Kamal Hassan Ali, assistant secretary-general at the Arab League, and Mohammed Abdo, UAC president, also spoke at the event.

Delegations of Arab ambassadors and delegates had begun arriving into the capital ahead of the weekend summit, including a Saudi delegation headed by Hussein Al-Shawish, economic adviser at the Finance Ministry, a Kuwaiti delegation and a Moroccan delegation, headed by the Moroccan Ambassador to Egypt Ahmed Al-Tazi, who said that Morocco would be represented by Foreign Minister Nasser Bourita.

Lebanon hosted two Arab League summits in 1956 and 2002. Economic and social development summits previously took place in Kuwait in 2009, Sharm El-Sheikh in 2011 and Riyadh in 2013. The 2015 summit, which was scheduled to take place in Tunis, was canceled amid security concerns.

Early in the third quarter of 2018, there were reports that Lebanon was teetering on the brink of economic collapse. Economists said the catalyst was the failure to form a government.
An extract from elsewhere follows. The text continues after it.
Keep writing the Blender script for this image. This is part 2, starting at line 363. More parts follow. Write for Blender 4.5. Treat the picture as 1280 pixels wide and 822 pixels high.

Lebanon’s Central Bank Governor Riad Salameh said the country would launch an electronic platform to enhance share and goods trading, “thus promoting the market to attract liquidity from Lebanon and abroad.”

He said: “We will continue supporting the digital economy, for it is an important sector with a bright future and it highly benefits Lebanon. In 2018, our studies showed that the economic growth was between 1 and 1.5 percent, while in the region, it was at 2 percent. We would have been able to reach the 2-percent rate if the government had been formed on time.”